Alicia Menendez came to fame for being a feminist. It was her 2005 senior thesis on gender studies that got her media attention; The New York Times and U.S. News and World Report gave her work mentions. The 87-page thesis, “To Whom Many Doors are Still Locked: Gender, Space, and Power, in Harvard Final Clubs,” decried a culture of male domination at the Ivy League school.
“Establishing yourself as a big man on campus is pretty formulaic, but there’s no such woman at Harvard who has done that to a positive capacity [sic],” Menendez told the student newspaper.
“The Harvard campus can be a very lonely place,” she explained. “And meeting beautiful, smart, socially adept women here is not an easy task.”
She was especially critical of Harvard’s men’s clubs, which she says relegated women to being “perpetually guests” on the campus social scene.
The thesis, obtained by WND through Harvard’s library, is focused on the injustice that the women’s clubs don’t have their own building.
“Tired of discussing the inequalities of ownership of space in private forums, it became my objective to examine the role of final club buildings and their implications for the men and women who are a part of the final club community,” she wrote in the introduction to her “ethnographic study.”
She added: “As a woman, as a feminist, as an ethnic minority … I recognize that I am not supposed to be a part of this supposed elitism, but I am,” she wrote.
As for her topic on “gendered power and social space,” she writes, “I did not choose this subject; it chose me.”
The feminist screed about the clubs includes buzzwords and phrases such as “male role models,” “homosocial legacies,” “male privilege,” “single-sex group identification,” “objectification,” and “Lolita fetishism.”
Alicia Menendez continued to write on gender issues after she graduated, ever quick to write on the latest political sex scandal.
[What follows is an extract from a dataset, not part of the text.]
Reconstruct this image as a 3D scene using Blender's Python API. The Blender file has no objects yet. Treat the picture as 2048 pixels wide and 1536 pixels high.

In 2008 she was fascinated by the prostitution story of former New York Gov. Eliot Spitzer.
“As the updates streamed in, I got a good look at how the story was shaping,” she wrote at the time. “Eliot Spitzer did something very wrong but fairly ordinary: he hired a prostitute. It’s only so extraordinary because of who Eliot Spitzer is and what Eliot Spitzer purports to stand for.”
She remained fascinated by Spitzer’s sex scandal and others, even going so far as to write whimsical online advice for politicians going through them, titled “What to Do When Scandals Hit”:
“Admitting that you’ve done something wrong is the first step. If you’re there, that’s half the battle,” she wrote. After trying to find a true friend, she enumerated a few dos and don’ts. “Don’t give yourself room to lie (any more than you already have). Don’t rely on half truths. And please, please don’t over share.”
That post (and others like it) have been scrubbed from the website that she co-founded. Perhaps she’s trying to follow her own advice offered as a candidate’s daughter in 2008: “The cardinal rule for candidates’ children, whether they choose to hit the campaign trail or not, is the same: Don’t do anything stupid.”